Problem statement ▸ Hand back each line, unchanged, from the top down to the line where "S.camera = cam_o" sits.

>> start Data provided

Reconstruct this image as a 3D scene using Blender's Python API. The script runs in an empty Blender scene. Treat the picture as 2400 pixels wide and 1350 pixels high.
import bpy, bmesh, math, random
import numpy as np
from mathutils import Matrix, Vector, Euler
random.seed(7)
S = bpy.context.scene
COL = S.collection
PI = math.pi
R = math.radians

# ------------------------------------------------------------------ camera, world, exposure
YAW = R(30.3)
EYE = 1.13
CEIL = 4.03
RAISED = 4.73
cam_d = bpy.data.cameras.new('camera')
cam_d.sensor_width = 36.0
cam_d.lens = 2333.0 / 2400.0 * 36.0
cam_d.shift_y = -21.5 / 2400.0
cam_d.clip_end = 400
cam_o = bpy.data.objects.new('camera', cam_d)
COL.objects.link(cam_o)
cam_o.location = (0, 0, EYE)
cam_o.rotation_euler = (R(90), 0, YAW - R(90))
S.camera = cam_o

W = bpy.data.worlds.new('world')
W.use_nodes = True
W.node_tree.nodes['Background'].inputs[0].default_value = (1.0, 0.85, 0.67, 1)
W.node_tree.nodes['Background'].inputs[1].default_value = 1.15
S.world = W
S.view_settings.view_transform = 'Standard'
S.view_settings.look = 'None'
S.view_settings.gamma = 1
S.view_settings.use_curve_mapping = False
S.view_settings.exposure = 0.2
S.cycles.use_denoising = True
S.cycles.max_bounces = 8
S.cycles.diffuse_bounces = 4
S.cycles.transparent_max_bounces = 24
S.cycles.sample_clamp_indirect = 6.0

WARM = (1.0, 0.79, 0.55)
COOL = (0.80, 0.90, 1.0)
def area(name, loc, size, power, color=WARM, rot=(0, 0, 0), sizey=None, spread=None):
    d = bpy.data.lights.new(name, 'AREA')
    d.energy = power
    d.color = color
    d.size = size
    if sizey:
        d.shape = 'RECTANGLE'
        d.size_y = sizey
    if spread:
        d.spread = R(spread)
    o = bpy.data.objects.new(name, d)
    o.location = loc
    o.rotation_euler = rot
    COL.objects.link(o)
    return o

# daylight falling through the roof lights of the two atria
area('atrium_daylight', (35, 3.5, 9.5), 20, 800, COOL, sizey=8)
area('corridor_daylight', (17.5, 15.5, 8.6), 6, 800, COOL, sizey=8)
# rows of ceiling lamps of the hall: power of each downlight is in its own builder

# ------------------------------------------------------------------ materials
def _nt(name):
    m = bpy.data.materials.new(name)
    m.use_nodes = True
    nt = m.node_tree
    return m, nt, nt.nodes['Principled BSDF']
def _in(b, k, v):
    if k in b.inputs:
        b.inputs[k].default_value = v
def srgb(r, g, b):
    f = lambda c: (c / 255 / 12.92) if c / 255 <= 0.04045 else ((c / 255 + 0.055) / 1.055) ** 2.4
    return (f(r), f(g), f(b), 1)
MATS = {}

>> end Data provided

Expected answer ▸
Reconstruct this image as a 3D scene using Blender's Python API. The script runs in an empty Blender scene. Treat the picture as 2400 pixels wide and 1350 pixels high.
import bpy, bmesh, math, random
import numpy as np
from mathutils import Matrix, Vector, Euler
random.seed(7)
S = bpy.context.scene
COL = S.collection
PI = math.pi
R = math.radians

# ------------------------------------------------------------------ camera, world, exposure
YAW = R(30.3)
EYE = 1.13
CEIL = 4.03
RAISED = 4.73
cam_d = bpy.data.cameras.new('camera')
cam_d.sensor_width = 36.0
cam_d.lens = 2333.0 / 2400.0 * 36.0
cam_d.shift_y = -21.5 / 2400.0
cam_d.clip_end = 400
cam_o = bpy.data.objects.new('camera', cam_d)
COL.objects.link(cam_o)
cam_o.location = (0, 0, EYE)
cam_o.rotation_euler = (R(90), 0, YAW - R(90))
S.camera = cam_o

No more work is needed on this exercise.